* EXERCISE
Copy out the listing in full, exactly as written, but not its pictures.

* RECORDED INFORMATION
╔══

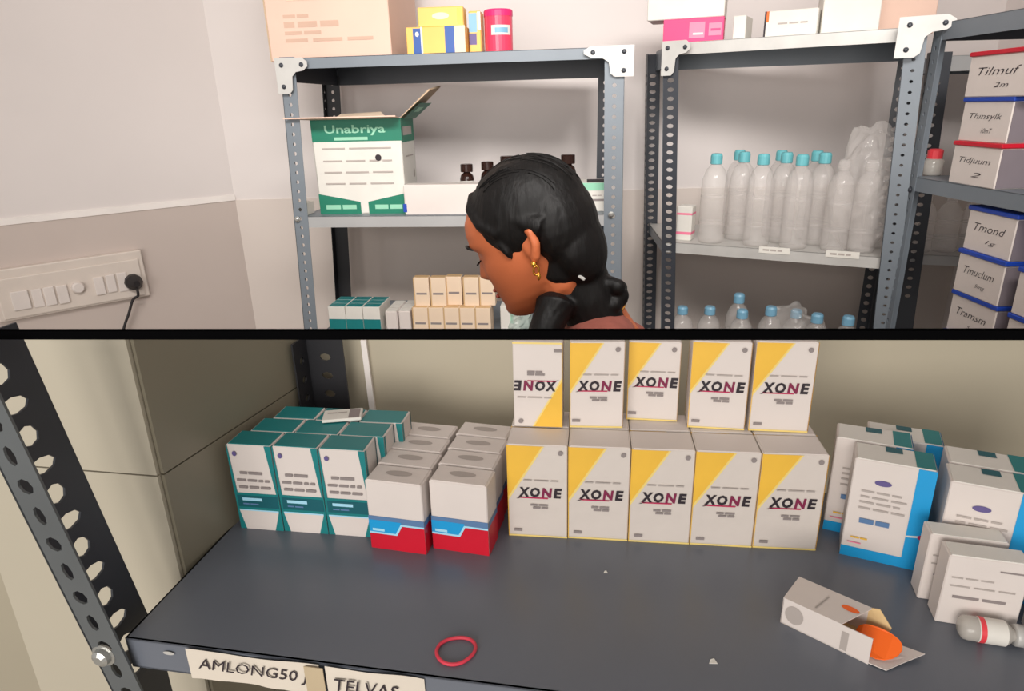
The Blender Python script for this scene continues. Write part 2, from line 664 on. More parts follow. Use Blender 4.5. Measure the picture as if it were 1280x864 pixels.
# ================================================================ NEAR RACK
F1 = Vector((-0.289, 0.390, SZ))
rack = empty('storage_rack', (0, 0, 0))
tag(rack, 'near slate grey slotted-angle rack whose shelf holds the rows of medicine cartons', 'rack')
W_, D_ = 0.92, 0.27
mb = MB()
c0, c1, c2, c3 = F1, F1 + SA * W_, F1 + SA * W_ + SB * D_, F1 + SB * D_
dz = Vector((0, 0, -0.0015))
mb.hexa([c0 + dz, c1 + dz, c2 + dz, c3 + dz, c0, c1, c2, c3], 'shelf')
lip = Vector((0, 0, -0.027))
t2 = SB * 0.0015
mb.hexa([c0 + lip, c1 + lip, c1 + lip + t2, c0 + lip + t2, c0, c1, c1 + t2, c0 + t2], 'shelf')
t3 = SB * 0.012
mb.hexa([c0 + lip, c1 + lip, c1 + lip + t3, c0 + lip + t3, c0 + lip - dz, c1 + lip - dz, c1 + lip - dz + t3, c0 + lip - dz + t3], 'shelf')
for cc, dd in ((c0, c3), (c1, c2)):
    s = SA * 0.0015 * (1 if cc is c0 else -1)
    mb.hexa([cc + lip, cc + lip + s, dd + lip + s, dd + lip, cc, cc + s, dd + s, dd], 'shelf')
mb.hexa([c3 + lip, c2 + lip, c2 + lip - t2, c3 + lip - t2, c3, c2, c2 - t2, c3 - t2], 'shelf')
mb.build('shelf_board', rack)
# front posts lean a little outwards; flange a runs along the front, flange b to the back
ztop = zat(424, -0.325, 0.392)
pb = aty(92, 770, 0.385)
lean = Vector((-0.115, -0.045, 1))


def on_line(p, dirv, z):
    return p + dirv * ((z - p.z) / dirv.z)


KW = dict(hw=0.42, hh=0.52, alt=True)
pk = on_line(pb, lean, SZ - .06)
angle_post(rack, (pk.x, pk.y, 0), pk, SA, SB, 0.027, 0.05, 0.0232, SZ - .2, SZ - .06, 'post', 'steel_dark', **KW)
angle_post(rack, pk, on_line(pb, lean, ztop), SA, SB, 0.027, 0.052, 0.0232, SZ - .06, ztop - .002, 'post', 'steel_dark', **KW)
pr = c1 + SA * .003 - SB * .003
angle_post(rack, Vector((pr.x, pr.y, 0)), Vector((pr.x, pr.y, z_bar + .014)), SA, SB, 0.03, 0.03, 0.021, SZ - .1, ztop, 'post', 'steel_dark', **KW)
rb = aty(372, 515, 0.672)
rb = aty(386, 425, 0.664); rb.z = 0
zr = zat(419, rb.x, rb.y)
angle_post(rack, rb, (rb.x - .004, rb.y, zr), SA, -SB, 0.042, 0.030, 0.021, SZ, zr, 'post_shade', 'post_shade', hw=.3, hh=.4)
r2 = c2 + Vector((0, 0.0, 0)); r2.z = 0
angle_post(rack, r2 + SA * .004, Vector((r2.x, r2.y, z_bar + .014)) + SA * .004, -SA, -SB, 0.03, 0.03, 0.021, SZ - .1, SZ, 'steel_dark', 'steel_dark', **KW)
# added black bar, stands for the dark band between the two views
b0, b1 = atz(-110, 417.9, z_bar), atz(1400, 417.9, z_bar)
nrm = (b1 - b0).normalized()
b1 = b0 + nrm * ((c1 - b0).dot(SA) / nrm.dot(SA))
mb = MB()
uu = (b1 - b0).normalized()
vv = Vector((-uu.y, uu.x, 0))
hb, wbar = 0.0028, 0.0024
mb.hexa([b0 - vv * wbar + Vector((0, 0, -hb)), b1 - vv * wbar + Vector((0, 0, -hb)), b1 + vv * wbar + Vector((0, 0, -hb)), b0 + vv * wbar + Vector((0, 0, -hb)),
         b0 - vv * wbar + Vector((0, 0, hb)), b1 - vv * wbar + Vector((0, 0, hb)), b1 + vv * wbar + Vector((0, 0, hb)), b0 + vv * wbar + Vector((0, 0, hb))], 'black')
tag(mb.build('divider_bar', rack), 'thin black square bar added between the two views, atop the near rack')
sr0, sr1 = c1 + SA * .004, c2 + SA * .004
mb = MB()
mb.hexa([Vector((p.x, p.y, z_bar + hb + dz_)) + SA * o_ for dz_ in (.0002, .006) for p, o_ in ((sr0, -.003), (sr0, .003), (sr1, .003), (sr1, -.003))], 'steel_dark')
mb.build('side_rail', rack)
bolt(rack, atz(131, 820, 0).lerp(aty(131, 818, 0.386), 1.0), -SB, 0.0072)
# labels stuck on the shelf's lip
fp = lambda s, dzz: F1 + SA * s + Vector((0, 0, dzz)) - SB * 0.0012


def lip_label(s0, s1, z0, z1, seed, key='paper'):
    n = 14
    mb = MB()
    rnd = random.Random(seed)
    vs, fs = [], []
    for i in range(n + 1):
        t = i / n
        s = s0 + (s1 - s0) * t
        w = 0.0007 * (1 + math.sin(t * 9 + seed)) + .0002
        for z in (z0 + rnd.uniform(-.0006, .0006), (z0 + z1) / 2, z1 + 0.0012 * math.sin(t * 8 + seed)):
            vs.append(fp(s, z) - SB * w)
    for i in range(n):
        for k in range(2):
            fs.append((i * 3 + k, (i + 1) * 3 + k, (i + 1) * 3 + k + 1, i * 3 + k + 1))
    mb.add(vs, fs, key)
    return mb.build('paper_label', rack, smooth=True, fix=False)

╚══

* FULL ANSWER
The Blender Python script for this scene continues. Write part 2, from line 664 on. More parts follow. Use Blender 4.5. Measure the picture as if it were 1280x864 pixels.
# ================================================================ NEAR RACK
F1 = Vector((-0.289, 0.390, SZ))
rack = empty('storage_rack', (0, 0, 0))
tag(rack, 'near slate grey slotted-angle rack whose shelf holds the rows of medicine cartons', 'rack')
W_, D_ = 0.92, 0.27
mb = MB()
c0, c1, c2, c3 = F1, F1 + SA * W_, F1 + SA * W_ + SB * D_, F1 + SB * D_
dz = Vector((0, 0, -0.0015))
mb.hexa([c0 + dz, c1 + dz, c2 + dz, c3 + dz, c0, c1, c2, c3], 'shelf')
lip = Vector((0, 0, -0.027))
t2 = SB * 0.0015
mb.hexa([c0 + lip, c1 + lip, c1 + lip + t2, c0 + lip + t2, c0, c1, c1 + t2, c0 + t2], 'shelf')
t3 = SB * 0.012
mb.hexa([c0 + lip, c1 + lip, c1 + lip + t3, c0 + lip + t3, c0 + lip - dz, c1 + lip - dz, c1 + lip - dz + t3, c0 + lip - dz + t3], 'shelf')
for cc, dd in ((c0, c3), (c1, c2)):
    s = SA * 0.0015 * (1 if cc is c0 else -1)
    mb.hexa([cc + lip, cc + lip + s, dd + lip + s, dd + lip, cc, cc + s, dd + s, dd], 'shelf')
mb.hexa([c3 + lip, c2 + lip, c2 + lip - t2, c3 + lip - t2, c3, c2, c2 - t2, c3 - t2], 'shelf')
mb.build('shelf_board', rack)
# front posts lean a little outwards; flange a runs along the front, flange b to the back
ztop = zat(424, -0.325, 0.392)
pb = aty(92, 770, 0.385)
lean = Vector((-0.115, -0.045, 1))


def on_line(p, dirv, z):
    return p + dirv * ((z - p.z) / dirv.z)


KW = dict(hw=0.42, hh=0.52, alt=True)
pk = on_line(pb, lean, SZ - .06)
angle_post(rack, (pk.x, pk.y, 0), pk, SA, SB, 0.027, 0.05, 0.0232, SZ - .2, SZ - .06, 'post', 'steel_dark', **KW)
angle_post(rack, pk, on_line(pb, lean, ztop), SA, SB, 0.027, 0.052, 0.0232, SZ - .06, ztop - .002, 'post', 'steel_dark', **KW)
pr = c1 + SA * .003 - SB * .003
angle_post(rack, Vector((pr.x, pr.y, 0)), Vector((pr.x, pr.y, z_bar + .014)), SA, SB, 0.03, 0.03, 0.021, SZ - .1, ztop, 'post', 'steel_dark', **KW)
rb = aty(372, 515, 0.672)
rb = aty(386, 425, 0.664); rb.z = 0
zr = zat(419, rb.x, rb.y)
angle_post(rack, rb, (rb.x - .004, rb.y, zr), SA, -SB, 0.042, 0.030, 0.021, SZ, zr, 'post_shade', 'post_shade', hw=.3, hh=.4)
r2 = c2 + Vector((0, 0.0, 0)); r2.z = 0
angle_post(rack, r2 + SA * .004, Vector((r2.x, r2.y, z_bar + .014)) + SA * .004, -SA, -SB, 0.03, 0.03, 0.021, SZ - .1, SZ, 'steel_dark', 'steel_dark', **KW)
# added black bar, stands for the dark band between the two views
b0, b1 = atz(-110, 417.9, z_bar), atz(1400, 417.9, z_bar)
nrm = (b1 - b0).normalized()
b1 = b0 + nrm * ((c1 - b0).dot(SA) / nrm.dot(SA))
mb = MB()
uu = (b1 - b0).normalized()
vv = Vector((-uu.y, uu.x, 0))
hb, wbar = 0.0028, 0.0024
mb.hexa([b0 - vv * wbar + Vector((0, 0, -hb)), b1 - vv * wbar + Vector((0, 0, -hb)), b1 + vv * wbar + Vector((0, 0, -hb)), b0 + vv * wbar + Vector((0, 0, -hb)),
         b0 - vv * wbar + Vector((0, 0, hb)), b1 - vv * wbar + Vector((0, 0, hb)), b1 + vv * wbar + Vector((0, 0, hb)), b0 + vv * wbar + Vector((0, 0, hb))], 'black')
tag(mb.build('divider_bar', rack), 'thin black square bar added between the two views, atop the near rack')
sr0, sr1 = c1 + SA * .004, c2 + SA * .004
mb = MB()
mb.hexa([Vector((p.x, p.y, z_bar + hb + dz_)) + SA * o_ for dz_ in (.0002, .006) for p, o_ in ((sr0, -.003), (sr0, .003), (sr1, .003), (sr1, -.003))], 'steel_dark')
mb.build('side_rail', rack)
bolt(rack, atz(131, 820, 0).lerp(aty(131, 818, 0.386), 1.0), -SB, 0.0072)
# labels stuck on the shelf's lip
fp = lambda s, dzz: F1 + SA * s + Vector((0, 0, dzz)) - SB * 0.0012


def lip_label(s0, s1, z0, z1, seed, key='paper'):
    n = 14
    mb = MB()
    rnd = random.Random(seed)
    vs, fs = [], []
    for i in range(n + 1):
        t = i / n
        s = s0 + (s1 - s0) * t
        w = 0.0007 * (1 + math.sin(t * 9 + seed)) + .0002
        for z in (z0 + rnd.uniform(-.0006, .0006), (z0 + z1) / 2, z1 + 0.0012 * math.sin(t * 8 + seed)):
            vs.append(fp(s, z) - SB * w)
    for i in range(n):
        for k in range(2):
            fs.append((i * 3 + k, (i + 1) * 3 + k, (i + 1) * 3 + k + 1, i * 3 + k + 1))
    mb.add(vs, fs, key)
    return mb.build('paper_label', rack, smooth=True, fix=False)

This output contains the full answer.